Alright, I’m going to try to weigh in on this subject in good faith. Wish me luck!
I grew up in suburban Pittsburgh and attended a very good public school. I had friends who lived only ten or fifteen minutes away but attended schools that were substantially worse by nearly every measurable standard. How should a university compare our applications on an apples-to-apples basis?
Some people would say, “Just use standardized test scores.” And sure, those can be part of the equation. But I attended a better school, benefited from years of stronger teaching, had access to better preparation materials, and had supportive parents with disposable income to invest in my education. The list goes on. How exactly should those advantages be measured? Is it a university’s job to account for them?

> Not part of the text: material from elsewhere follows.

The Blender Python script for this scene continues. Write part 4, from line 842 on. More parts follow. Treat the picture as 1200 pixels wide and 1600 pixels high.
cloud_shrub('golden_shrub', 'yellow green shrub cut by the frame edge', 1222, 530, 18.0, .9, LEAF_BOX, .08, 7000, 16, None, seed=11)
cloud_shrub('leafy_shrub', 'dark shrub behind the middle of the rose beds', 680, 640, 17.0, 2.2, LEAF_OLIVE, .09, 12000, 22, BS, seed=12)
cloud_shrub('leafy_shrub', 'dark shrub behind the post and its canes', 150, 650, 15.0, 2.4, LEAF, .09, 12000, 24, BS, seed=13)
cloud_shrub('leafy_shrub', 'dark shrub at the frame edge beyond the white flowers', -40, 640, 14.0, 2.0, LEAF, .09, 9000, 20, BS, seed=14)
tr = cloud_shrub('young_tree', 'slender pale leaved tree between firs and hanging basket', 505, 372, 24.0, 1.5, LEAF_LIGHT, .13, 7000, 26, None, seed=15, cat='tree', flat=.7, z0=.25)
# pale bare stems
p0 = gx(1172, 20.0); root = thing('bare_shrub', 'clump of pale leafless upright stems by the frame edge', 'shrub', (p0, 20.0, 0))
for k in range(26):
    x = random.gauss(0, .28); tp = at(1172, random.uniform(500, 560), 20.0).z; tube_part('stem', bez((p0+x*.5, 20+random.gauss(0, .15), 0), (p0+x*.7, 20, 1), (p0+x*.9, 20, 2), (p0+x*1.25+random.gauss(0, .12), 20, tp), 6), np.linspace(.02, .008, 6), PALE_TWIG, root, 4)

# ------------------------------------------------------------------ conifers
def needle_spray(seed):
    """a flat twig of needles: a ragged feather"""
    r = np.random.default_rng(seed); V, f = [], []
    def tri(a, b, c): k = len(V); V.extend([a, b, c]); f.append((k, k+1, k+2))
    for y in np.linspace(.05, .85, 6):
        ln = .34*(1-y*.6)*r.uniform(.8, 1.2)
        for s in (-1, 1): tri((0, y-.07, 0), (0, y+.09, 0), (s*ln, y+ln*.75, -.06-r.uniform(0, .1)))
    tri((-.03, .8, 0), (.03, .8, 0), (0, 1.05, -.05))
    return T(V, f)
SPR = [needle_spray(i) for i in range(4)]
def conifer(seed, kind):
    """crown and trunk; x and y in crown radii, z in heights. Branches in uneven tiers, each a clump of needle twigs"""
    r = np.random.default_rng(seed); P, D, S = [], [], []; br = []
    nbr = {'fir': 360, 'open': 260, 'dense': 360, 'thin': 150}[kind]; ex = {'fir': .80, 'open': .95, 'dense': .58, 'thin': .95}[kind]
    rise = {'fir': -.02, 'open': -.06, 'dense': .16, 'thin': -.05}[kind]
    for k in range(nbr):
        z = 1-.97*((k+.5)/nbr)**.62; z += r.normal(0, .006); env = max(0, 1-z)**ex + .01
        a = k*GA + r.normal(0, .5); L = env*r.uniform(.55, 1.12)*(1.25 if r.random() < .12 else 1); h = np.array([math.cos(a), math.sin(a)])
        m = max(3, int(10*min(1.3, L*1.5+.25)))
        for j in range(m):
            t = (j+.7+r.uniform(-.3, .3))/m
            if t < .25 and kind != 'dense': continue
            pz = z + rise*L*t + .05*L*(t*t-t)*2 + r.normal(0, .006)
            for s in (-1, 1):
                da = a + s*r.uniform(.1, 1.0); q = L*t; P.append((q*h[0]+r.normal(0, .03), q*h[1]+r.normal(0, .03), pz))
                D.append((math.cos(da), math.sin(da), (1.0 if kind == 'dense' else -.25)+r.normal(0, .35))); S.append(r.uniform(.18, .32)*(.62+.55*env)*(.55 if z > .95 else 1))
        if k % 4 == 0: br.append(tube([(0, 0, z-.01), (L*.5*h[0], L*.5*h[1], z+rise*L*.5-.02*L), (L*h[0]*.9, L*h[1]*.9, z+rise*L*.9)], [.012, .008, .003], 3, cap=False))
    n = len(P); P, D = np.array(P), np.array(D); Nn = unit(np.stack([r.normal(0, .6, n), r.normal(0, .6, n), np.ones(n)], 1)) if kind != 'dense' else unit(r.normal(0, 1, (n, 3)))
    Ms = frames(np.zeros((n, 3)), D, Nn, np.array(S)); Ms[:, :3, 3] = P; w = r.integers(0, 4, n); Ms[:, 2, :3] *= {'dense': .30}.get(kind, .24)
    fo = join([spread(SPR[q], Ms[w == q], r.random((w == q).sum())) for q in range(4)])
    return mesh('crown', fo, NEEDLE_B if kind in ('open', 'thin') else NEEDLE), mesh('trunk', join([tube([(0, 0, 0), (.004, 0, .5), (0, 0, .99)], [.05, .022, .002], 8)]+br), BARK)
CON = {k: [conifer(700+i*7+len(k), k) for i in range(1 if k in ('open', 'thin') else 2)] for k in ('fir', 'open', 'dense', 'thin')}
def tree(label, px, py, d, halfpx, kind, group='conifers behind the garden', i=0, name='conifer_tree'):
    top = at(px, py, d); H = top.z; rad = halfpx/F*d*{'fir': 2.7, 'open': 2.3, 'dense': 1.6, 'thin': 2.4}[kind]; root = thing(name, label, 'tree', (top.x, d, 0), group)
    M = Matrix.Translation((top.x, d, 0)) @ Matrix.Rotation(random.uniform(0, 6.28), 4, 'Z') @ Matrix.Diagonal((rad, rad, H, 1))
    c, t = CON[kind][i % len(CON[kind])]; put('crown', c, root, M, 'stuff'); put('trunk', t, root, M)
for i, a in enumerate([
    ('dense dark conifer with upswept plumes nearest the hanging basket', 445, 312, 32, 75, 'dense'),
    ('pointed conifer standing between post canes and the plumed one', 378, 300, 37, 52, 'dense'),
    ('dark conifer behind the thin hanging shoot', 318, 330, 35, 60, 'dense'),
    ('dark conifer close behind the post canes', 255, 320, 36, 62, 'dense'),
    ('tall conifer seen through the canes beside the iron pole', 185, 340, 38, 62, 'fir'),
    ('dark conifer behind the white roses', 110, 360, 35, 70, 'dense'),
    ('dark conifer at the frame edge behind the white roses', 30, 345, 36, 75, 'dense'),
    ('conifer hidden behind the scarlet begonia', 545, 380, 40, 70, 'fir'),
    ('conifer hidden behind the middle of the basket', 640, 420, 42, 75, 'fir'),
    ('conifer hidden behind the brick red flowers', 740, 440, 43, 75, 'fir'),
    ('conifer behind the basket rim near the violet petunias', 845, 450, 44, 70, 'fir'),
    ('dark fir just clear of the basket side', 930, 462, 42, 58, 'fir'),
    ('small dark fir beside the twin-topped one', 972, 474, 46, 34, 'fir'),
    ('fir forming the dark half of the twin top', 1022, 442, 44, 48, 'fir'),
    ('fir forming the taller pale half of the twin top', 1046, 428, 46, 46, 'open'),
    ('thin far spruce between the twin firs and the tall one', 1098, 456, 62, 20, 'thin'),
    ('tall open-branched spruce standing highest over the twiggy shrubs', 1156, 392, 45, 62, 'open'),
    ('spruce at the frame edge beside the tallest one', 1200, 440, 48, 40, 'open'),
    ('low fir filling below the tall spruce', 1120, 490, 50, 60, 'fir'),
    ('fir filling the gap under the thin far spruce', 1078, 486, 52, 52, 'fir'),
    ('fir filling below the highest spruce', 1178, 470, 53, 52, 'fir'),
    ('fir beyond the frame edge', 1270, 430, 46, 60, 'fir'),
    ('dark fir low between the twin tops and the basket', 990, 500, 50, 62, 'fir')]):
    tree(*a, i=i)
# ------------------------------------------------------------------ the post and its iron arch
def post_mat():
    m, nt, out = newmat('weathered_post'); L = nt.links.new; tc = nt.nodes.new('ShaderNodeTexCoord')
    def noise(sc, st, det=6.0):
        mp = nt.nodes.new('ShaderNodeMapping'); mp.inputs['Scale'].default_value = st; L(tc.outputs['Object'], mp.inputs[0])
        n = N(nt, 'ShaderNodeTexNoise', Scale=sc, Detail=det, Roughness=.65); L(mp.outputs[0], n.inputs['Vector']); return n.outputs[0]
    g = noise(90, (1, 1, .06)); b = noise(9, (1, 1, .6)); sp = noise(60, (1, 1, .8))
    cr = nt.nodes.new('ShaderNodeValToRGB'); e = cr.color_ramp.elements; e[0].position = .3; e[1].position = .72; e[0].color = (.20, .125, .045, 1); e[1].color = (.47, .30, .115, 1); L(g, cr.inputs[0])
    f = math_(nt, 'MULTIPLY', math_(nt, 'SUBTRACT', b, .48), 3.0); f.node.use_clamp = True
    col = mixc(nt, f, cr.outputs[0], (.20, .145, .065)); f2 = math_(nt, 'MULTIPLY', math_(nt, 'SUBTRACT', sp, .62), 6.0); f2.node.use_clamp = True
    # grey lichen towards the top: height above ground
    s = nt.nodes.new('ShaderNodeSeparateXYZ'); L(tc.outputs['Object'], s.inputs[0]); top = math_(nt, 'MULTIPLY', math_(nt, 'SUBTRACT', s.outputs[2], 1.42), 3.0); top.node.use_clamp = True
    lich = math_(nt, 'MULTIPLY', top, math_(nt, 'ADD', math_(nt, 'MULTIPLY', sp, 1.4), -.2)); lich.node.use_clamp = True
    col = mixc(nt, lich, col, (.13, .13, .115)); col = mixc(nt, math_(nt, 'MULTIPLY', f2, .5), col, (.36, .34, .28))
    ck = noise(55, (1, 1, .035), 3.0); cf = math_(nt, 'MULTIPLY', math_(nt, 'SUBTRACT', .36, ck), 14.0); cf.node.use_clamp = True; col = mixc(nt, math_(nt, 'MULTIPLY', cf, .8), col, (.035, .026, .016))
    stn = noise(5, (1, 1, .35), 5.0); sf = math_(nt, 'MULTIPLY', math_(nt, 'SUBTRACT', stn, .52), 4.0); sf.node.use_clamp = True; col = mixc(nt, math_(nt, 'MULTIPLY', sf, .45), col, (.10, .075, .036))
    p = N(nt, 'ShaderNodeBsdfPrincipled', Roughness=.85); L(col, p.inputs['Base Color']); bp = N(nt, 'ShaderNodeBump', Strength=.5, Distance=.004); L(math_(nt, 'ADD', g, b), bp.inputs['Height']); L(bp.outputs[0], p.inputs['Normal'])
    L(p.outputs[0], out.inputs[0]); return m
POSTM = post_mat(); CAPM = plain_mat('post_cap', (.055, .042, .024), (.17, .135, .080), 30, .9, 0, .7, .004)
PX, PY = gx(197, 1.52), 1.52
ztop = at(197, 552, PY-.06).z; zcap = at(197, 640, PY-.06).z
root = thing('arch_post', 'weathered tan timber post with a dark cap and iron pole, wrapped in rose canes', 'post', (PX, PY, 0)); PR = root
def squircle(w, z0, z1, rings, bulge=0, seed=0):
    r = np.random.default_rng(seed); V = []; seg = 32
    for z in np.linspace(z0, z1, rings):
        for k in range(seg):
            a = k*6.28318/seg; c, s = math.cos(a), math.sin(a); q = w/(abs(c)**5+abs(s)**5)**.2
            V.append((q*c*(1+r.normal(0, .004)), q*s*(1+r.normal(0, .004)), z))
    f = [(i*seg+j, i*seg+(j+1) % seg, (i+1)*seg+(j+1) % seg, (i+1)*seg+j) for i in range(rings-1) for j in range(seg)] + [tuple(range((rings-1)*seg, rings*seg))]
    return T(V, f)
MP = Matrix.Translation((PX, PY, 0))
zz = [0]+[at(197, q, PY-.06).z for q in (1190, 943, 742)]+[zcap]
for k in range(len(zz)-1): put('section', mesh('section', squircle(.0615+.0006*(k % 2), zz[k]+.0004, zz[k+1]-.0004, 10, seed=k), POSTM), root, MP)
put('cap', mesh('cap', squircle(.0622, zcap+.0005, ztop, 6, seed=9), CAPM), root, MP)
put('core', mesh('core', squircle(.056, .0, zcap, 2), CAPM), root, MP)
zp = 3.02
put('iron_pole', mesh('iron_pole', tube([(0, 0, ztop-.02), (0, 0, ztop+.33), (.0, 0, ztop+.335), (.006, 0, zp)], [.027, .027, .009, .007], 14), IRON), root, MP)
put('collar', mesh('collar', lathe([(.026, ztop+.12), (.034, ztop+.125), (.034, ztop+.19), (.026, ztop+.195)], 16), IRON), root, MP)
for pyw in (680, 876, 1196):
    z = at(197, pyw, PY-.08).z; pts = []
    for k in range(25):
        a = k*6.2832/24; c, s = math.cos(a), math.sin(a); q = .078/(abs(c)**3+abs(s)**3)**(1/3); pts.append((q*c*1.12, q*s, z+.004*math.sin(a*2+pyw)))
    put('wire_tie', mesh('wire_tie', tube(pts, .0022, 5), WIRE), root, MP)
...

Others may disagree, but if I were on a university admissions team, I would say that it is...at least to some extent. I wouldn’t want a completely homogeneous student body. I would want every admitted student to clear a reasonable academic floor, but beyond that, I would value diversity in backgrounds, opinions, interests, intended majors, and life experiences.
In my opinion, the issue is much more complicated than people often make it out to be, and I don’t personally believe there is some vast liberal boogeyman behind it. I don’t think the process is perfectly fair to everyone, nor do I think perfect fairness is possible in the first place. But I also don’t automatically agree that it is wrong for universities to try -- however imperfectly or ham-fistedly they might do it -- to understand the broader context in which an application was submitted.
> but if I were on a university admissions team
OK but what would your goal there be? What do you think an existing admissions team's goal is in various different universities? What if some desire to build an elite club but can't say it on record? And is that such a bad thing?
Unfortunately as much as we love the idea of rewarding merit, it isn't actually "fair" in the truest sense of the word. Because everyone is born into different conditions, no one ever has the same opportunities, so you may be more capable than someone else through no fault of your own. Choosing the worse educated out of identically scoring students is one of the few times we decide to tip the scales. Unfortunately again good employment opportunities feel like a zero sum game right now.
>How exactly should those advantages be measured?
Why does it matter? How deep do you want to go to hunt for advantages? Are there no other places than Ivy League schools where one not so advantaged can get an education? Do you want the doctor saving the life of your loved one be the most qualified or one who ticked the disadvantaged boxes?
> But I attended a better school, benefited from years of stronger teaching, had access to better preparation materials, and had supportive parents with disposable income to invest in my education...Is it a university’s job to account for [my advantages]?
I would argue: no. There are always applicants with even more advantages than you, and those with fewer.
Standardized tests level the playing field IMO. Money can only help you so much. Talent and hard work become the dominant factors.
Mommy and daddy can't pay for expensive hobbies, finagle unpaid internships at prestigious non-profits, or anything else. Personal tutoring for standardized tests has diminishing returns compared to just grinding. Think Leetcode: how much does coaching help a SWE vs just being good at coding and solving 2000 problems?
Now you may say: under-privileged students often have less stable home environments. So they have less time to grind problems. This is true. But it's also true for admissions as they're done today. They have less time, money, and opportunities for hobbies, volunteer work, sports, and internships. They can't hire essay coaches or admissions consultants.
Thrusting students into a more challenging academic environment than their current demonstrated abilities merit doesn't help anyone. On the other hand if poorer students can demonstrate merit without spending much money, just by writing a single test, this is as egalitarian as possible.